[7.7/10] Strong episode. Delving into Zeta and Ro’s backstories is dicey territory, especially when you’re delving into their most formative events, but the show pulls it off really well here.

I especially like seeing Zeta’s story here. It’s simple, but sometimes simple stories can be the most effective. We see him sent on a mission to infiltrate the life of an accountant who seems to be taking or funneling money from a criminal and/or terrorist group. As Zeta assumes the guy’s identity, he inadvertently ends up having to interact with the guy’s family, and sees the love and support they have for one another, particularly the guy’s daughter. Then, in his interaction with the criminals, Zeta realizes the guy is an innocent, caught up in a scheme whose details he doesn’t know about. So when the guy comes home early, and Zeta’s programming tells him he has to kill this blameless accountant and family man simply for being in the wrong place at the wrong time, he can’t do it.

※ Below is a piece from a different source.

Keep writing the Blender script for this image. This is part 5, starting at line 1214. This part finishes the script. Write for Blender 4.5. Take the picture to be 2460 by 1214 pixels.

That’s a strong origin story, one made stronger by how much we’ve seen the effect it had on Zeta over the past twenty episodes. Ro’s story isn’t quite as strong, but we see that she had a protective streak, even when she was in Juvie, and that she also had a resourcefulness when it comes to escaping sticky situations long before she met Zeta, even if her desperation led her to fall in to the wrong crowd.

The frame story is frankly the weakest part here. Despite Crick the bounty hunter making for a formidable opponent in his first appearance, he’s watered down here, a secondary antagonist who has to make way for the flashbacks. There is something cool about having Richard Moll (Two-Face from B:TAS) playing a somewhat crazy dude who’s mad at Zeta for messing up half his face, but for the most part, Crick is dispatched without too much trouble, and it doesn’t do much but serve the purpose of adding some kind of threat to what’s a low-key, mostly internal episode.

Still, I appreciate the continuity touches here. The fact that Zeta is experiencing this because of Bennett trying to erase his brain earlier in the season works well as an excuse for the flashbacks. Ro giving Bucky crap for bailing on them then, only giving him some credit when he shows up and tries to help is a good mini-arc for the characters. And I especially like the parallel the episode draws at the end, where seeing the capacity for kindness, in a suburban family or in a robot on the run, changed both Ro and Zeta, and eventually made them their own kind of family.

Overall, this is an important, mythos-heavy episode for the show, illustrating important events we’ve only heard about until now, and it tells that story very well.